SET EXERCISE:
Starting at the first line of the data below, retype every line up to and including the one containing "S = bpy.context.scene; COL = S.collection".

##### PROVIDED RECORDS #####

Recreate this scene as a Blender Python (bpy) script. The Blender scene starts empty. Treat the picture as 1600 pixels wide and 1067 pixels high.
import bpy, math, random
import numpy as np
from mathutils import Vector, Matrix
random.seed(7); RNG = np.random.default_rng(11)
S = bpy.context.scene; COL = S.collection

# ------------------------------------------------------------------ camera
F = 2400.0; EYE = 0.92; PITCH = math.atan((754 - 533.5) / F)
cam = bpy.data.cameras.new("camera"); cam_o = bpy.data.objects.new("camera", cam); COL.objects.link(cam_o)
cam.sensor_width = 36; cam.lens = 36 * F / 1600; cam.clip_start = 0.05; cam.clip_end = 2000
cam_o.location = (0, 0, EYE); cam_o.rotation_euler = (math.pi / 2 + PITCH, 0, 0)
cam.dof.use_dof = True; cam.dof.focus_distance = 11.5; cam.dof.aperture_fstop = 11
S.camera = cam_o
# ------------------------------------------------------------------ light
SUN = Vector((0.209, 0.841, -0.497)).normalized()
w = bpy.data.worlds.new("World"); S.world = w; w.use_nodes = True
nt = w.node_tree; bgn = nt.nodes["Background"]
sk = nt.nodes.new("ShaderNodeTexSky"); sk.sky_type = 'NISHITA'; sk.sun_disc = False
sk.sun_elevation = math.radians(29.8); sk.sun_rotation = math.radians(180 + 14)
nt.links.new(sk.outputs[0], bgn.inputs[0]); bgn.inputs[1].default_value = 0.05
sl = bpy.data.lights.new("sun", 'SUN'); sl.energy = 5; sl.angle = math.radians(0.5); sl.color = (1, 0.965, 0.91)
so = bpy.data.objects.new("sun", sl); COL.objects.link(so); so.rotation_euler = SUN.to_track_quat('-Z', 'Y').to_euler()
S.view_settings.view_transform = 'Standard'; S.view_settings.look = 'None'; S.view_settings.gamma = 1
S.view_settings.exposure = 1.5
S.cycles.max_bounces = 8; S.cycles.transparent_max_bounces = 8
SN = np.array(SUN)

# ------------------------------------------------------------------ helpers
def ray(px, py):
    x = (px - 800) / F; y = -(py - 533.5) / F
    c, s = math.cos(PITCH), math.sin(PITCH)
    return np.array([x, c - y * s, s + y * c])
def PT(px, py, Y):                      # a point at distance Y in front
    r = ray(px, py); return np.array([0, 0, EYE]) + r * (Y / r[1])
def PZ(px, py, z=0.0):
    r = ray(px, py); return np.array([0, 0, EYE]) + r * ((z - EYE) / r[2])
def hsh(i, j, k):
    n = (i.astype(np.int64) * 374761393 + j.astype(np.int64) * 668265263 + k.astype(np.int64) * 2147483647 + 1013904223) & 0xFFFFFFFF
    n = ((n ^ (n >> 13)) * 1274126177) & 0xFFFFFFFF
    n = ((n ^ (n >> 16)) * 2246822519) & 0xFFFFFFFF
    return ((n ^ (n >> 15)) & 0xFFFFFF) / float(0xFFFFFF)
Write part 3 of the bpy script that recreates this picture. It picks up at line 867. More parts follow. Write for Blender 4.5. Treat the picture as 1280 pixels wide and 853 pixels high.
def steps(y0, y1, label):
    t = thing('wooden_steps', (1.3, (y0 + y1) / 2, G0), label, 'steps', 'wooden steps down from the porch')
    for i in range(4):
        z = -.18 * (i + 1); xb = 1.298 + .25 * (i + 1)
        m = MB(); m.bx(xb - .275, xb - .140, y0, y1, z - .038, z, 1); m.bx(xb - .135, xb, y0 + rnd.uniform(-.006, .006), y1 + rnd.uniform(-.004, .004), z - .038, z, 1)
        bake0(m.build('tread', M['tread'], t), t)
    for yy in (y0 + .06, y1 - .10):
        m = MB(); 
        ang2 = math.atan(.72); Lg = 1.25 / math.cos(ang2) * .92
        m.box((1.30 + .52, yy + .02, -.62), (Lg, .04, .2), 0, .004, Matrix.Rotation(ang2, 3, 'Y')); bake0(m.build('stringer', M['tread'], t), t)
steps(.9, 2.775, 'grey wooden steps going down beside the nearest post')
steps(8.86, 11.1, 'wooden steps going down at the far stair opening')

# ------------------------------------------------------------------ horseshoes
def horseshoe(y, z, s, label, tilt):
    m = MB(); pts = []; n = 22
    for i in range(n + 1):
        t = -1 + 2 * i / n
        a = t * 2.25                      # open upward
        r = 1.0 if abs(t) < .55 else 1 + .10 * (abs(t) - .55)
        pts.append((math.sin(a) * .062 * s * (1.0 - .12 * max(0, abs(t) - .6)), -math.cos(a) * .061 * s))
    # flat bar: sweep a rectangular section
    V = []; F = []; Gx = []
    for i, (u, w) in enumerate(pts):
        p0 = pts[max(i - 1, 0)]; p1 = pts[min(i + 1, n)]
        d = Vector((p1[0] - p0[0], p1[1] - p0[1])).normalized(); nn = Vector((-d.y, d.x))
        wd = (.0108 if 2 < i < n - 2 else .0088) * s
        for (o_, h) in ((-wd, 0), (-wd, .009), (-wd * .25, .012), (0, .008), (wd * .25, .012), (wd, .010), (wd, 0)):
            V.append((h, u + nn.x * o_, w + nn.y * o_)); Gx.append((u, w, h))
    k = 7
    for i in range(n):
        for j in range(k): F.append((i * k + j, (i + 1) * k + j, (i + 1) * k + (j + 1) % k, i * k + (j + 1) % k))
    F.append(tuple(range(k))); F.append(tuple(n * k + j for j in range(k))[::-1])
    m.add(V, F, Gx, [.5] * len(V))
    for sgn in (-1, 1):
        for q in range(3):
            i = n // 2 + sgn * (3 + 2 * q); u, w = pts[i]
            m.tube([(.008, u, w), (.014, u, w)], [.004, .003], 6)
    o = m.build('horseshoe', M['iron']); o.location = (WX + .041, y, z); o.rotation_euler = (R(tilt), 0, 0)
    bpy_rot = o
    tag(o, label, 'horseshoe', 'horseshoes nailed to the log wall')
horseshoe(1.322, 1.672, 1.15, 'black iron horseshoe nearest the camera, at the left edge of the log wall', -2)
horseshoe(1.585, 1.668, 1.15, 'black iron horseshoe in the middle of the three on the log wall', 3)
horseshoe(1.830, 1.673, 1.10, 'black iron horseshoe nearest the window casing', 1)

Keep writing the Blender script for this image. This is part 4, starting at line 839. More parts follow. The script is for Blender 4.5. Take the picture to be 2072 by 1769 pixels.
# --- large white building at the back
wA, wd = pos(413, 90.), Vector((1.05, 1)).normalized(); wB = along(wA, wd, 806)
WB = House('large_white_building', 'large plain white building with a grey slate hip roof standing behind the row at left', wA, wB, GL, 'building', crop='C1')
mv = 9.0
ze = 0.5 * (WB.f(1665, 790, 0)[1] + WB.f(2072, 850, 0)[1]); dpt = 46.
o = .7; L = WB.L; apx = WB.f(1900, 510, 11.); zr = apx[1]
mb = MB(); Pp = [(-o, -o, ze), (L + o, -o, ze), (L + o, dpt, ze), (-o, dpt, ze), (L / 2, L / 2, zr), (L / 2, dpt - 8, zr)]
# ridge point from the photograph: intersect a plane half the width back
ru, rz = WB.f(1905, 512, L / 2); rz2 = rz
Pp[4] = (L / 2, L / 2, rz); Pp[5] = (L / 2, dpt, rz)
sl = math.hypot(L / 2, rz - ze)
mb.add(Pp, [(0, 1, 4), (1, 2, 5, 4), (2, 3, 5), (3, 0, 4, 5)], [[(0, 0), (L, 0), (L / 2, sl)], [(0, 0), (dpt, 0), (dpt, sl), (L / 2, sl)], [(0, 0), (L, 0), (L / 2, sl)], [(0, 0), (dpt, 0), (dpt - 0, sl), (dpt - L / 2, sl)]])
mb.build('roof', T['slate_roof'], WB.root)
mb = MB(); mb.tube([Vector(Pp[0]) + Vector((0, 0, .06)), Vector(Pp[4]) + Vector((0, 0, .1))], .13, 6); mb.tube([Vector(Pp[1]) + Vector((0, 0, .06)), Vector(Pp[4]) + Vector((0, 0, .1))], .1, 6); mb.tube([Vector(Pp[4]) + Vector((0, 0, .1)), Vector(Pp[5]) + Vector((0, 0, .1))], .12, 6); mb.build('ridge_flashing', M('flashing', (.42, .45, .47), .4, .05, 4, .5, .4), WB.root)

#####

SOLUTION FOR THIS PROBLEM:
Recreate this scene as a Blender Python (bpy) script. The Blender scene starts empty. Treat the picture as 1600 pixels wide and 1067 pixels high.
import bpy, math, random
import numpy as np
from mathutils import Vector, Matrix
random.seed(7); RNG = np.random.default_rng(11)
S = bpy.context.scene; COL = S.collection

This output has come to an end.